Specular: Towards Secure, Trust-minimized Optimistic Blockchain Execution
Zhe Ye, Ujval Misra, Jiajun Cheng, Wenyang Zhou, Dawn Song
TL;DR
Specular presents an L2-native, interactive fraud-proof ORU for Ethereum that decouples the on-chain verifier from a single L2 client by enabling opportunistic $1$-of-$N$ version programming (1-NVP). By targeting high-level EVM semantics with an L2-native IFP, Specular enables permissionless participation across multiple L2 clients and reduces the trusted computing base to a more auditable verifier, improving robustness against monoculture bugs.
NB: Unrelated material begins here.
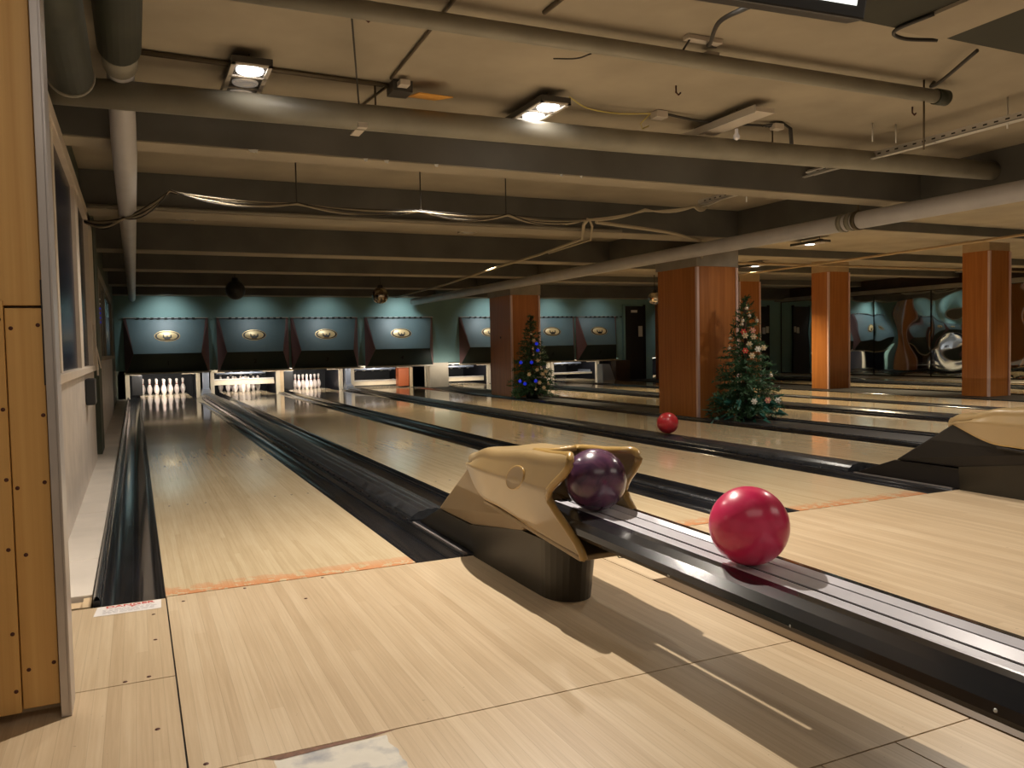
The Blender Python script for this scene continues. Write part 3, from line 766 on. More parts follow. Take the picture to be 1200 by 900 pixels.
    for y in (-.95, -1.62, -2.1, -2.6):
        b = MB(); b.sphere((cx-.146, y, .312), .005, M['silver'], 8, 5); obj('rivet', b, tr)
    b = MB(); b.box(cx-.09, cx+.09, -4.5, -4.1, 0, .281, M['ped']); obj('support_leg', b, t, bevel=.01)
    cx = cr
    # loose wire under the chin
    b = MB(); b.tube([(cx+.05, -1.0, .24), (cx+.07, -1.02, .20), (cx+.11, -1.0, .19), (cx+.14, -.98, .235)], .0022, M['dark_wire'], 6); obj('loose_wire', b, t)
    return t
make_return(1.43, 'tan ball return hood with black rail carrying the purple ball', M['hood_skirt'])
make_return(4.80, 'tan ball return hood on a shaded skirt at the right edge', M['hood_skirt_shaded'])

def ball(c, m, label, r=.108):
    b = MB(); b.sphere((0, 0, 0), r, m, 48, 28)
    o = obj('bowling_ball', b, loc=(0, 0, 0)); o.location = c; o['_w'] = tuple(c)
    return tag(o, label, 'bowling ball')
ball((1.437, -1.79, .4725), M['ball_red'], 'large glossy crimson bowling ball rolling on the near return rail')
ball((1.430, -.98, .4875), M['ball_purple'], 'dark purple bowling ball in the mouth of the return hood', .113)
ball((4.80, 3.28, .175), M['ball_red2'], 'small looking dark red bowling ball far down the return track before the pillar')

# ------------------------------------------------------------------ pipes and ceiling services
def pipe(name, pts, r, m, label, cat='pipe', n=20, **kw):
    b = MB(); b.tube(pts, r, m, n); return tag(obj(name, b), label, cat, **kw)
t = thing('ceiling_pipe', 'thick tan pipe hanging across the room before the nearest beam', 'pipe', (4, 1.3, 2.39))
b = MB(); b.tube([(-.455, 1.36, 2.365), (3, 1.33, 2.39), (6, 1.2, 2.41), (6.715, 1.17, 2.412)], .077, M['pipe'], 24); obj('pipe_body', b, t)
for x in (1.30, 4.35): 
    b = MB(); b.tube([(x, 1.36-.02*x, 2.59), (x, 1.36-.02*x, 2.45)], .006, M['conduit'], 6); obj('pipe_hanger', b, t)
b = MB(); b.box(1.18, 1.235, 1.285, 1.30, 2.31, 2.42, M['fixture']); b.box(1.18, 1.235, 1.285, 1.5, 2.302, 2.31, M['fixture']); obj('pipe_clamp', b, t)
t = thing('ceiling_pipe', 'long thinner pipe near the top ending in a round cap at right', 'pipe', (2, .1, 2.5))
b = MB(); b.tube([(-.45, .12, 2.495), (4.62, .06, 2.50)], .042, M['pipe'], 20); obj('pipe_body', b, t)
b = MB(); b.tube([(4.56, .06, 2.50), (4.66, .06, 2.50)], .049, M['pipe_dark'], 20); obj('end_cap', b, t)
b = MB(); b.tube([(4.46, .06, 2.59), (4.46, .06, 2.16)], .006, M['conduit'], 6); obj('hanging_rod', b, t)
t = thing('ceiling_pipe', 'pale vertical looking pipe running along the left wall', 'pipe', (-.08, 5, 2.3))
b = MB(); b.tube([(-.09, .9, 2.485), (-.09, 1.25, 2.485), (-.09, 1.42, 2.47), (-.09, 1.56, 2.36), (-.089, 1.68, 2.22), (-.088, 1.82, 2.168), (-.088, 2.1, 2.165), (-.088, 15.5, 2.165)], .068, M['pipe_pale'], 24); obj('pipe_body', b, t)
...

The implementation demonstrates feasibility by adapting two Ethereum EL clients (Geth and Erigon) with modest code changes and showing practical one-step proof sizes (roughly 558 bytes without contract bytecode) and verification costs (~109k gas per step, ~629k with contract bytecode), while attaining sub-millisecond proof generation (0.739 ms for SpecGeth) and viable cross-client interoperability. This work advances scalable Ethereum with secure, transparent upgrades and a reduced TCB, enabling more resilient and accessible L2 ecosystems through L2-native proofs and diverse client participation.
Abstract
An optimistic rollup (ORU) scales a blockchain's throughput by delegating computation to an untrusted remote chain (L2), refereeing any state claim disagreements between mutually distrusting L2 operators via an interactive dispute resolution protocol. State-of-the-art ORUs employ a monolithic dispute resolution protocol that tightly couples an L1 referee with a specific L2 client binary--oblivious to the system's higher-level semantics. We argue that this approach (1) magnifies monoculture failure risk, by precluding trust-minimized and permissionless participation using operator-chosen client software; (2) leads to an unnecessarily large and difficult-to-audit TCB; and, (3) suffers from a frequently-triggered, yet opaque upgrade process--both further increasing auditing overhead, and broadening the governance attack surface. To address these concerns, we outline a methodology for designing a secure and resilient ORU with a minimal TCB, by facilitating opportunistic 1-of-N-version programming. Due to its unique challenges and opportunities, we ground this work concretely in the context of the Ethereum ecosystem--where ORUs have gained significant traction. Specifically, we design a semantically-aware proof system, natively targeting the EVM and its instruction set. We present an implementation in a new ORU, Specular, that opportunistically leverages Ethereum's existing client diversity with minimal source modification, demonstrating our approach's feasibility.